── Supplied material ──
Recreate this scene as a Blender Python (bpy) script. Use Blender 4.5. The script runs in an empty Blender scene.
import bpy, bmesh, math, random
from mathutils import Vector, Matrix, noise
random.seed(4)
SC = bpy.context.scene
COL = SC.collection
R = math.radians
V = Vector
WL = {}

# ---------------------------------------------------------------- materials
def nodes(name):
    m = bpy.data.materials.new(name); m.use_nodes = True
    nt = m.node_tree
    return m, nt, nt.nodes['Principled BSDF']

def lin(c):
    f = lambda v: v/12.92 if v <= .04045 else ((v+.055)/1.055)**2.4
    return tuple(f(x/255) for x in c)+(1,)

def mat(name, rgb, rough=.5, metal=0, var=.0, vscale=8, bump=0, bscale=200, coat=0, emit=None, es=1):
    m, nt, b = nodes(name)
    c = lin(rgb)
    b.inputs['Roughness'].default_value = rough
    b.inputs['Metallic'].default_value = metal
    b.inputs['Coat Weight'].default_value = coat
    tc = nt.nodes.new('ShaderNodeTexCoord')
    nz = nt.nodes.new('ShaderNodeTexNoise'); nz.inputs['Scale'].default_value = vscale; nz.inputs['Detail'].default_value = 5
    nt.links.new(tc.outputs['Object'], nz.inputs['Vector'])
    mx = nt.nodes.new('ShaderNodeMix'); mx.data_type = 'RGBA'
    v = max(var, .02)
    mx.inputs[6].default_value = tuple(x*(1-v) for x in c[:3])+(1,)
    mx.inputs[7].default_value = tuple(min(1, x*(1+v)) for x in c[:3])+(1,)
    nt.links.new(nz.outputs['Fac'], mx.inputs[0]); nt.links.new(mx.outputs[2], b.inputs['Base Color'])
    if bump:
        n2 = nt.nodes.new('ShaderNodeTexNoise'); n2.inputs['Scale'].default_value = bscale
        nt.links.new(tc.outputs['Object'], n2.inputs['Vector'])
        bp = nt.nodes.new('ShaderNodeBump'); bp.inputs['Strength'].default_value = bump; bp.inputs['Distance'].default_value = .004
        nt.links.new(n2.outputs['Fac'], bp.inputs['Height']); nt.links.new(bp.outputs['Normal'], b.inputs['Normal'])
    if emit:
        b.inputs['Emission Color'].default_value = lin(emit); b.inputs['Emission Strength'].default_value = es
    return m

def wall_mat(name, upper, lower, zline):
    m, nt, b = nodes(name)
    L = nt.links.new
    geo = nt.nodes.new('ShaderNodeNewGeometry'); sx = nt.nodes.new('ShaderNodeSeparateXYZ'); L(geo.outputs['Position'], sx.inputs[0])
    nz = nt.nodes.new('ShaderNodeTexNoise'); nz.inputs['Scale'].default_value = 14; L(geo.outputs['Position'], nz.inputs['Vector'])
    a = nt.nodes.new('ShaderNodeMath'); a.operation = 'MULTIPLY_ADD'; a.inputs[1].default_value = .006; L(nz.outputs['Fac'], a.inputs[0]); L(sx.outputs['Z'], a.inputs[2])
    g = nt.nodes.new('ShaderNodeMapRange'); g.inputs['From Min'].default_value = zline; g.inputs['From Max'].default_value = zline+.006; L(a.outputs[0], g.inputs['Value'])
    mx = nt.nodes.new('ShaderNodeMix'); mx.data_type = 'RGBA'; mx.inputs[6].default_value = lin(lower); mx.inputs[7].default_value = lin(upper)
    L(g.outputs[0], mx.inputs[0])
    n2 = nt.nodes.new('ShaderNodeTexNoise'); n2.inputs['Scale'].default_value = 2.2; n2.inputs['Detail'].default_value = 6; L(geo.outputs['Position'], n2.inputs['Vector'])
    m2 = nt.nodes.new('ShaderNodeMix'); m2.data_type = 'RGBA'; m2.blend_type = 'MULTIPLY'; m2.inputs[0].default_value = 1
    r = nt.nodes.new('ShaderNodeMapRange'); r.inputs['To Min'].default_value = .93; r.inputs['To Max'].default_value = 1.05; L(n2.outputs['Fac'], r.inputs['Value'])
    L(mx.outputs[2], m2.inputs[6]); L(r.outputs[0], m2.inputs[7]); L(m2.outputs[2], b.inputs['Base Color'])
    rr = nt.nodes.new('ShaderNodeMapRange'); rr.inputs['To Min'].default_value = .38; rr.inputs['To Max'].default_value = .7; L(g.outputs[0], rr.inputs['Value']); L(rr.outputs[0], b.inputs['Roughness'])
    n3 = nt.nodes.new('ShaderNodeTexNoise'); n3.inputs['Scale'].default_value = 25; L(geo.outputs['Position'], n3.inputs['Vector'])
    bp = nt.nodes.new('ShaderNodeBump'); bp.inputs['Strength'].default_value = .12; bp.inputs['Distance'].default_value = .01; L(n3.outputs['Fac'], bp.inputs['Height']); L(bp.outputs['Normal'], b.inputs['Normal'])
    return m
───
── Supplied material ──
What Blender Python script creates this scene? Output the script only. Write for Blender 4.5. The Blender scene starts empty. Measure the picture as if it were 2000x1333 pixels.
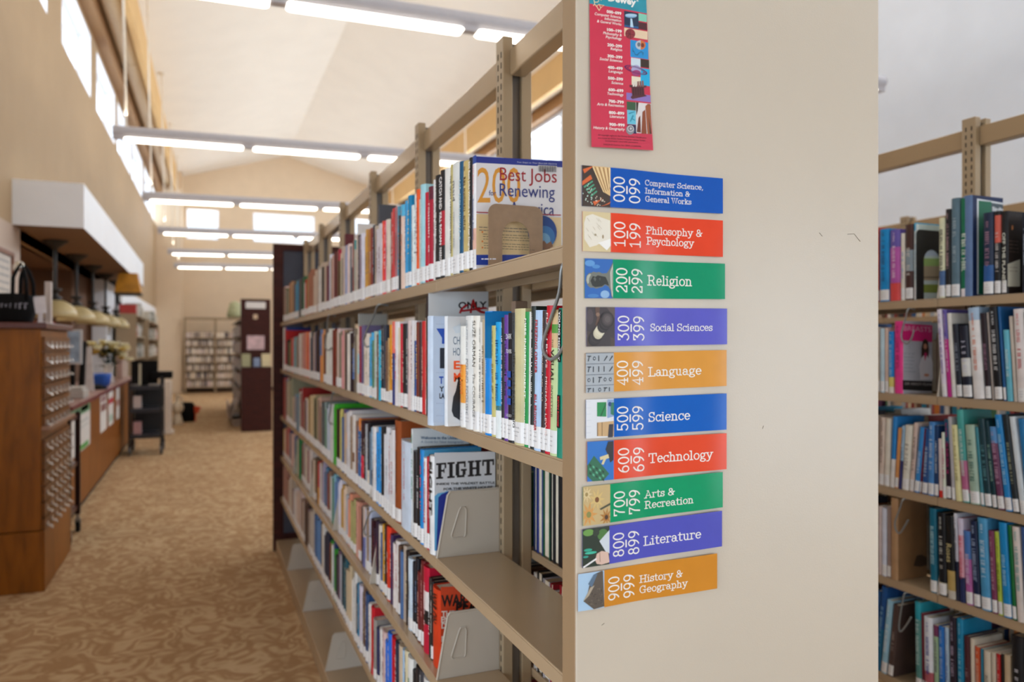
───
▶ Exercise directions: Where a line above holds the string "this", show that line.

▶ Finished task:
Recreate this scene as a Blender Python (bpy) script. Use Blender 4.5. The script runs in an empty Blender scene.
What Blender Python script creates this scene? Output the script only. Write for Blender 4.5. The Blender scene starts empty. Measure the picture as if it were 2000x1333 pixels.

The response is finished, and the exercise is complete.